We learn that for long years the country fed and provided for itself. Now a drought has caused starvation. But even more fatally, Sembene suggests, the country's political bureaucracy has grown fat and distant, fed on corruption, enriched by stealing and reselling the aid shipments from the west. In a shocking scene late in the film, sacks of grain and rice (marked "Gift of the USA") are thrown in the road, and the people walk over them, in a homage to Guelwaar, who spoke against aid.
Guelwaar's words are: "Make a man dependent on your charity and you make him your slave." He argues that aid has destroyed the Senegalese economy and created a ruling class of thieves. And he shows how these facts have been obscured because political demagogues have fanned Muslim-Catholic rivalries, so that the proletariat fights among itself instead of against its exploiters.
The film is astonishingly beautiful. The serene African landscape is a backdrop for the struggle over the cemetery, and the serene colors of the landscape frame the bright colors of the African costumes. We see something of the way the people live, and what their values are, and how their traditional ways interact with the new forms of government. And it is a joy to listen to the dialogue, in which intelligent people seriously discuss important matters; not one Hollywood film in a dozen allows its characters to seem so in control of what they think and say.

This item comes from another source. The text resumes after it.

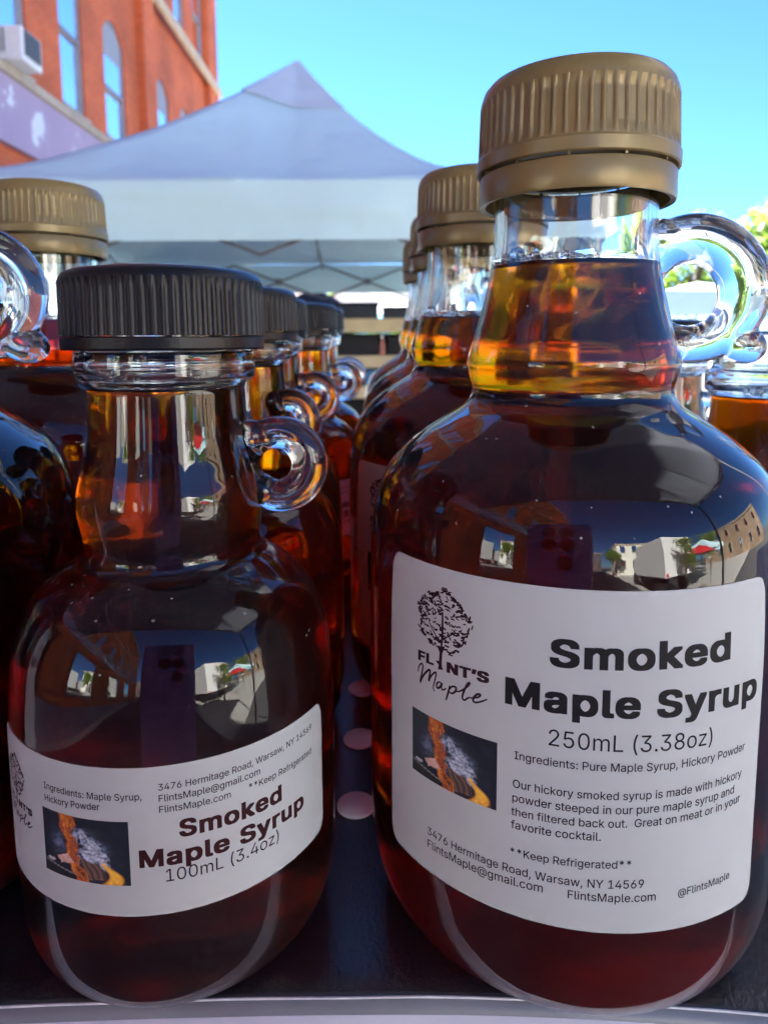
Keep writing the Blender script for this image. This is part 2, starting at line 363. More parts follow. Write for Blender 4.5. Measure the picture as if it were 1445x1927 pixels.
# ------------------------------------------------------------------ pop-up tents
def tent(label, cx, cy_, a, zt, zb, peak, exps=(1.75, 1.75), fab='tent', group=None, legs=True, truss=True, dy=None, name='canopy_tent', inset=0):
    t = thing(name, label, 'tent', (cx, cy_, GZ), 0, group)
    b = dy or a; N = 24; oz = -GZ
    bm = bmesh.new()
    def edge(k):                                      # perimeter point, 4N of them
        s, u = divmod(k, N); u = u/N*2-1
        return [(u*a, -b), (a, u*b), (-u*a, b), (-a, -u*b)][s]
    rings = []; K = 16
    for tt in [i/K for i in range(1, K)]+[.965, .985, .996, 1.0]:
        ring = []
        for k in range(4*N):
            ex, ey = edge(k)
            ex_l = exps[0] + (exps[1]-exps[0])*(ex/a*.5+.5)
            hip = min(abs(ex/a), abs(ey/b))           # 1 on the hips, 0 mid side
            f = 1-(1-tt)**(ex_l)
            sag = .05*a*math.sin(math.pi*tt)*(1-hip)
            z = peak-(peak-zt)*f - sag
            z -= .05*max(0, (tt-.95)/.05)**2.5
            z += .008*a*noise.noise(Vector((ex*1.7*tt, ey*1.7*tt+cx, 3)))
            ring.append(bm.verts.new((ex*tt, ey*tt, z+oz)))
        rings.append(ring)
    top = bm.verts.new((0, 0, peak+oz+.005))
    n4 = 4*N
    for k in range(n4): bm.faces.new((top, rings[0][k], rings[0][(k+1) % n4]))
    for r0, r1 in zip(rings, rings[1:]):
        for k in range(n4): bm.faces.new((r0[k], r1[k], r1[(k+1) % n4], r0[(k+1) % n4]))
    obj('canopy', bm, M[fab], t, smooth=True)
    bm = bmesh.new(); rows = []
    for i in range(9):
        z = zt-.05+(zb-zt+.05)*i/8; row = []
        for k in range(n4):
            ex, ey = edge(k); bul = 1+.006*min(1, i/2) + .012*math.sin(i/8*math.pi)*noise.noise(Vector((ex*1.1, ey*1.1, i*.75+cx))) + .005*noise.noise(Vector((ex*5, ey*5, i*.2)))*i/8
            row.append(bm.verts.new((ex*bul*1.002, ey*bul*1.002, z+oz)))
        rows.append(row)
    for r0, r1 in zip(rows, rows[1:]):
        for k in range(n4): bm.faces.new((r0[k], r1[k], r1[(k+1) % n4], r0[(k+1) % n4]))
    obj('valance', bm, M[fab], t, smooth=True)
    if fab == 'tent' and truss:                        # greyer layer put in for the frame's shade at the tip
        bm = bmesh.new(); prev = None; n4 = 4*N
        for tt in (.004, .07, .14, .19):
            ring = []
            for k in range(n4):
                ex, ey = edge(k); el = exps[0]+(exps[1]-exps[0])*(ex/a*.5+.5); hip = min(abs(ex/a), abs(ey/b))
                z = peak-(peak-zt)*(1-(1-tt)**el)-.05*a*math.sin(math.pi*tt)*(1-hip)+.014
                ring.append(bm.verts.new((ex*tt*1.01, ey*tt*1.01, z+oz)))
            if prev:
                for k in range(n4): bm.faces.new((prev[k], ring[k], ring[(k+1) % n4], prev[(k+1) % n4]))
            prev = ring
        obj('peak_cap', bm, M['tip_shade'], t, smooth=True)
    if legs:
        for sx in (-1, 1):
            for sy in (-1, 1):
                bm = bmesh.new(); x, y = sx*(a-.06), sy*(b-.06)
                box(bm, x-.022, x+.022, y-.022, y+.022, 0, zt+oz-.08); box(bm, x-.06, x+.06, y-.06, y+.06, 0, .012)
                box(bm, x-.03, x+.03, y-.03, y+.03, zb+oz-.15, zb+oz-.02)
                obj('leg', bm, M['steel'], t)
    if truss:
        q = a-.06; p = b-.06
        for (A, B) in (((-q, -p), (q, -p)), ((q, -p), (q, p)), ((q, p), (-q, p)), ((-q, p), (-q, -p))):
            bm = bmesh.new(); A = Vector(A); B = Vector(B); n = 4
            for k in range(n):
                P = A.lerp(B, k/n); Q = A.lerp(B, (k+1)/n); h0, h1 = zb+oz-.06, zt+oz-.06
                off = Vector((0, .0, 0))
                tube(bm, [(*P, h0), (*Q, h1)], .011, 6); tube(bm, [(P.x, P.y+.02, h1), (Q.x, Q.y+.02, h0)], .011, 6)
                mx_ = (P+Q)/2; box(bm, mx_.x-.03, mx_.x+.03, mx_.y-.03, mx_.y+.03, (h0+h1)/2-.03, (h0+h1)/2+.03)
            obj('truss', bm, M['steel'], t)
        bm = bmesh.new()
        for A in ((-q, 0), (q, 0), (0, p), (0, -p)):
            tube(bm, [(*A, zt+oz-.1), (A[0]*.12, A[1]*.12, peak+oz-.8)], .011, 6)
        tube(bm, [(0, 0, peak+oz-.75), (0, 0, peak+oz-.04)], .018, 8)
        obj('centre_pole', bm, M['steel'], t)
    return t
WT = 'white market tents along the street'
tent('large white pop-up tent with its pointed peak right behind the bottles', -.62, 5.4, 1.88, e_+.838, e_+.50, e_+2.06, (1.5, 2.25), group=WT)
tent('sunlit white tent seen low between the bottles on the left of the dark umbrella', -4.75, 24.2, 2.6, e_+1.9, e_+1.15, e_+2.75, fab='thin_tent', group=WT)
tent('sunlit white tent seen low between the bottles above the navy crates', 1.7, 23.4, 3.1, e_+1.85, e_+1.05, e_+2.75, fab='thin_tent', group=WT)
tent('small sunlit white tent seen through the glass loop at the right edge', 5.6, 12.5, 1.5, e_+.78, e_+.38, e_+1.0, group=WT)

# seller's dark canopy over the table: keeps the bottles in the shade
SH = tent('grey tent shading the bottle table', 0, .25, 2.6, 1.95, 1.82, 2.6, fab='dark_canopy', name='stall_canopy', dy=1.3)

# ------------------------------------------------------------------ umbrella, display rack, crates
um = thing('market_umbrella', 'dark market umbrella open between two white tents', 'umbrella', (-.93, 9.4, GZ))
bm = bmesh.new(); n = 8; zc = -GZ+e_+.68
prev = None
for i in range(7):
    r = .42*i/6; z = zc-.20*(i/6)**1.7
    ring = [bm.verts.new((0, 0, zc))] if i == 0 else [bm.verts.new((r*math.cos(k*math.pi/12)*(1 if k % 3 == 0 else .97), r*math.sin(k*math.pi/12)*(1 if k % 3 == 0 else .97), z)) for k in range(24)]
    if prev:
        for k in range(24):
            if len(prev) == 1: bm.faces.new((prev[0], ring[k], ring[(k+1) % 24]))
            else: bm.faces.new((prev[k], ring[k], ring[(k+1) % 24], prev[(k+1) % 24]))
    prev = ring
obj('canopy', bm, M['dark'], um)
bm = bmesh.new(); tube(bm, [(0, 0, 0), (0, 0, zc+.05)], .018, 8); obj('pole', bm, M['steel'], um)
bm = bmesh.new(); lathe(bm, [(0, 0), (.22, 0), (.22, .05), (.05, .09), (0, .09)], 24); obj('base', bm, M['steel'], um)

rk = thing('display_rack', 'cream wooden display rack with dark shelves across the street', 'rack', (.25, 6.0, GZ))
oz = -GZ+e_
for z0, z1 in ((.073, .186), (-.22, -.118), (-.475, -.37), (-.80, -.70)):
    bm = bmesh.new(); box(bm, -1.15, 1.15, -.28, .28, z0+oz, z1+oz, bev=.008); obj('shelf_board', bm, M['cream_wood'], rk)
for sx in (-1.11, 1.11):
    bm = bmesh.new(); box(bm, sx-.03, sx+.03, -.25, .25, 0, .07+oz); obj('post', bm, M['cream_wood'], rk)
bm = bmesh.new(); box(bm, -1.08, 1.08, .24, .27, .1, .07+oz); obj('back_panel', bm, M['dark'], rk)
def crate(label, x0, x1, y, z0, h, m, grp=None):
    c = thing('storage_crate', label, 'crate', ((x0+x1)/2, y, z0), 0, grp); hw = (x1-x0)/2
    bm = bmesh.new(); box(bm, -hw, hw, -.2, .2, .001, h*.86, bev=.01)
    for k in range(3): box(bm, -hw*.8+k*hw*.55, -hw*.8+k*hw*.55+hw*.45, -.206, -.2005, h*.15, h*.7)
    obj('body', bm, M[m], c)
    bm = bmesh.new(); box(bm, -hw-.01, hw+.01, -.21, .21, h*.862, h, bev=.008); obj('lid', bm, M[m], c)
    return c
G2 = 'crates on the cream rack'
crate('taller navy crate on top of the cream rack, left one', -.42, -.045, 6.0, e_+.186, .135, 'navy', G2)
crate('lower navy crate on top of the cream rack, right of the taller one', -.01, .55, 6.0, e_+.186, .10, 'navy', G2)
crate('black crate on the upper shelf of the cream rack, left of the pink bottle', -.5, -.045, 5.98, e_-.118, .165, 'dark', G2)
crate('black crate on the upper shelf of the cream rack, right of the pink bottle', .03, .6, 5.98, e_-.118, .165, 'dark', G2)
crate('blue crate on the lower shelf of the cream rack', -.16, .3, 5.98, e_-.37, .13, 'blue', G2)
pb = thing('pink_bottle', 'slim pink bottle standing between black crates on the cream rack', 'bottle', (-.012, 5.8, e_-.118))
bm = bmesh.new(); lathe(bm, [(0, 0), (.022, 0), (.024, .01), (.024, .09), (.012, .12), (.01, .14), (0, .14)], 20); obj('body', bm, M['pink'], pb, smooth=True)
bm = bmesh.new(); lathe(bm, [(0, .1405), (.012, .1405), (.012, .165), (0, .165)], 16); obj('cap', bm, M['white_paint'], pb)

# ------------------------------------------------------------------ trees
def make_tree(h, r, seed, leaves=2600):
    rnd = random.Random(seed); tb = bmesh.new(); cb = bmesh.new()
    tr = h*.35
    tube(tb, [(0, 0, 0), (.04*h*rnd.uniform(-.3, .3), 0, tr), (0, 0, h*.7)], [.05*h*.5, .032*h*.5, .01*h], 8)
    blobs = []
    for k in range(11):
        a = rnd.uniform(0, 6.28); d = r*rnd.uniform(.15, .75); z = h*rnd.uniform(.42, .9)
        c = Vector((d*math.cos(a)*(1.15-z/h*.5), d*math.sin(a)*(1.15-z/h*.5), z)); blobs.append((c, r*rnd.uniform(.28, .5)))
        tube(tb, [(0, 0, h*rnd.uniform(.3, .5)), c*.6+Vector((0, 0, .2*h)), c], [.018*h, .01*h, .004*h], 6)
    for k in range(leaves):
        c, q = rnd.choice(blobs)
        v = Vector((rnd.gauss(0, 1), rnd.gauss(0, 1), rnd.gauss(0, 1))).normalized()*q*rnd.uniform(.45, 1.08)
        p = c+v; s = r*rnd.uniform(.035, .075)
        n = (v.normalized()*.6+Vector((rnd.uniform(-1, 1), rnd.uniform(-1, 1), rnd.uniform(-.3, 1)))).normalized()
        a = n.orthogonal().normalized(); b = n.cross(a); ang = rnd.uniform(0, 6.28); a, b = a*math.cos(ang)+b*math.sin(ang), b*math.cos(ang)-a*math.sin(ang)
        cb.faces.new([cb.verts.new(p+x) for x in (a*s, b*s*.6, -a*s, -b*s*.6)])
    return tb, cb
def tree(loc, h, r, seed, label, leaves=2600):
    t = thing('street_tree', label, 'tree', loc, 0, 'trees along the street'); tb, cb = make_tree(h, r, seed, leaves)
    obj('trunk', tb, M['bark'], t); obj('crown', cb, M['leaf'], t); return t
t1 = tree((13.3, 22, GZ), 6.4, 2.9, 3, 'bright green tree at the right edge behind the glass loop', 5000)
tree((9.2, 21, GZ), 4.9, 1.8, 5, 'lower green tree seen through the hole of the big glass handle', 3500)
tree((3.0, 48, GZ), 5.0, 3.0, 9, 'distant street tree behind the tall gold capped bottles')
tree((-3.0, 46, GZ), 4.5, 3.0, 12, 'distant street tree hidden low behind the large tent')
tree((20, 30, GZ), 7.5, 3.5, 14, 'tall street tree beyond the right edge')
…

Sembene's message is thought-provoking. He does not blame the hunger and poverty of Senegal on buzz-words like colonialism or racism. He says they have come because self-respect has been worn away by 30 years of living off foreign aid. Like many stories that are set in a very specific time and place, this one has universal implications.
Ousmane Sembene is 71 years old. This is his seventh feature. Along the way he has also made many short subjects, founded a newspaper, written a novel. I am happy to have seen two of his other films ("Black Girl" and "Xala"), and with "Guelwaar" he reminds me that movies can be an instrument of understanding, and need not always pander to what is cheapest and most superficial.